St. Martin was born in what is now Hungary, the son of a military tribune and grew up in Pavia, Italy.
Although his parents were pagan, Martin was interested in Christianity. When an imperial edict arrived, he was commanded to take up the sword and putting an end, so it seemed, to his desire of a life of solitude and prayer. Forced to enlist, Martin became a soldier and was stationed in the territory of Gaul.
A famous story about the saint tells how around the year 335, Martin, now an Imperial guard, was making his rounds on horseback, when he came across a half-naked beggar. Taking compassion on the poor man, Martin took his military cloak, cut it in two, and gave half to the beggar.
The following night, Jesus appeared to Martin in a dream, wearing the cloak. Addressing the angels who accompanied him, the Lord said, “Behold, here is Martin, an unbaptized Roman soldier: He has clothed me.”
The dream left a grave impression on the young soldier, and Martin was baptized the following Easter.
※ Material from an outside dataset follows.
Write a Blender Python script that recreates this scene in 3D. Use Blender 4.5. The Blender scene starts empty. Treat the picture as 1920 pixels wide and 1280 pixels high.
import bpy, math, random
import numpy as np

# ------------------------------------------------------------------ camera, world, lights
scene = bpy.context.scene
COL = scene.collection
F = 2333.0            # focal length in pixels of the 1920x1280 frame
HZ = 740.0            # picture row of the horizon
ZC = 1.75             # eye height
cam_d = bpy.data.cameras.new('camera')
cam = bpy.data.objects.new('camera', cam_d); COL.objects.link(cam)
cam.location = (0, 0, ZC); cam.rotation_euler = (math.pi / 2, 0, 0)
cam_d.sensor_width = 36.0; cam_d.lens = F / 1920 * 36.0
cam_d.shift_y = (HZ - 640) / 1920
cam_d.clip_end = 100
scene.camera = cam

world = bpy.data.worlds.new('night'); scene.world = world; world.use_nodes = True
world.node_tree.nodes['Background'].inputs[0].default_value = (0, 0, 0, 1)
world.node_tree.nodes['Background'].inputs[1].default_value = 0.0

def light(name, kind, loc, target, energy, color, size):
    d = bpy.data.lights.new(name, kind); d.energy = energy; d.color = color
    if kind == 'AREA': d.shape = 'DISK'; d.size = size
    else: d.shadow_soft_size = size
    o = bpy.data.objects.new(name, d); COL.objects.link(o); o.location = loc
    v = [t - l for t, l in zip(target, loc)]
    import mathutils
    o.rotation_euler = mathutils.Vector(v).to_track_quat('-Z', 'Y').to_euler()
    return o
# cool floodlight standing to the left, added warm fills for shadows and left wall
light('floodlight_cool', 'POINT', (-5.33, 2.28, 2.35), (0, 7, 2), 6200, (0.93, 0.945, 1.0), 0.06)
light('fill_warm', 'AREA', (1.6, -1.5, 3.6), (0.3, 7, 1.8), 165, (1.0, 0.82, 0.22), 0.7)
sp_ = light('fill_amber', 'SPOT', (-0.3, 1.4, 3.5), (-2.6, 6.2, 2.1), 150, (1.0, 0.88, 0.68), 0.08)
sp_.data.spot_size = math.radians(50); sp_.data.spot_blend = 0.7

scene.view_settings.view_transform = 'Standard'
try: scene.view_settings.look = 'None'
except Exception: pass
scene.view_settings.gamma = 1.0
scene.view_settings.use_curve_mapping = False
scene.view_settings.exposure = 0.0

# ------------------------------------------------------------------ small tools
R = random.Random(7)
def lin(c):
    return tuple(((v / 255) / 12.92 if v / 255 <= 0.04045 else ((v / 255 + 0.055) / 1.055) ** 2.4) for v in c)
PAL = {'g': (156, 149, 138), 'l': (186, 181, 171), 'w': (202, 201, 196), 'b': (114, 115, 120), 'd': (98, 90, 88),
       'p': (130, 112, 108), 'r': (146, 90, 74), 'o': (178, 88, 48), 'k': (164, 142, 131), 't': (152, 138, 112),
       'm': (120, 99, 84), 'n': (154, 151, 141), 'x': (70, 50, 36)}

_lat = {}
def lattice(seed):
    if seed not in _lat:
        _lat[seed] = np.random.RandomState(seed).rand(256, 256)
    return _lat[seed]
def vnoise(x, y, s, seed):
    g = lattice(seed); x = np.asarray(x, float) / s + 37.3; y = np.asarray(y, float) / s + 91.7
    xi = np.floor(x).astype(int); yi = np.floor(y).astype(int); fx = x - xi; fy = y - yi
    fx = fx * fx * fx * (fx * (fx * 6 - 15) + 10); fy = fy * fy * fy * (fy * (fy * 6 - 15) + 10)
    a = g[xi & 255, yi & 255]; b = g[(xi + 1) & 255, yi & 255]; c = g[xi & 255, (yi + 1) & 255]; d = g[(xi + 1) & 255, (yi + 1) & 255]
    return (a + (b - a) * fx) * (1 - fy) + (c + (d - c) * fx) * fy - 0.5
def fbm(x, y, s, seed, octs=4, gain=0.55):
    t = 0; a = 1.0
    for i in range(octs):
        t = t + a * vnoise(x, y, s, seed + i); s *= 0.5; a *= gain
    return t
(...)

He continued to serve in the army for twenty more years.
When he left the army, Martin traveled to Poitiers to meet Hilary, the bishop, who was a firm adversary of the Arian heresy. On account of his strong stance, Hilary was exiled by the emperor Constantius II (who supported the Arians).
Upon hearing the news of Hilary’s exile, Martin, who in the meantime had gone to visit his family in Pannonia, retired to a hermitage near Milan. When Hilary returned from exile, Martin went to France to find him and obtained the bishop’s permission to found a monastery near the city of Tours.
Martin traveled through France, where many came to know him. His popularity led the people to choose him to be Bishop of Tours in 371. He ultimately agreed to be consecrated but maintained an ascetic lifestyle. He refused to live like a prince while the people suffered; and the poor, the sick and prisoners continued to find shelter under his mantle. He lived near the city walls in the monastery of Marmoutier, said to be the oldest in France. Dozens of monks, including many of noble birth, lived with him and shared his austerities.
In 397, Bishop Martin, now almost 80 years old, traveled to Candate (now Candes-Saint-Martin) to heal a local schism. On account of his virtue and strong personality, he was able to restore peace; but before he was able to return home, he fell ill with a violent fever. He asked to be laid out on the bare earth and breathed his last before a great crowd.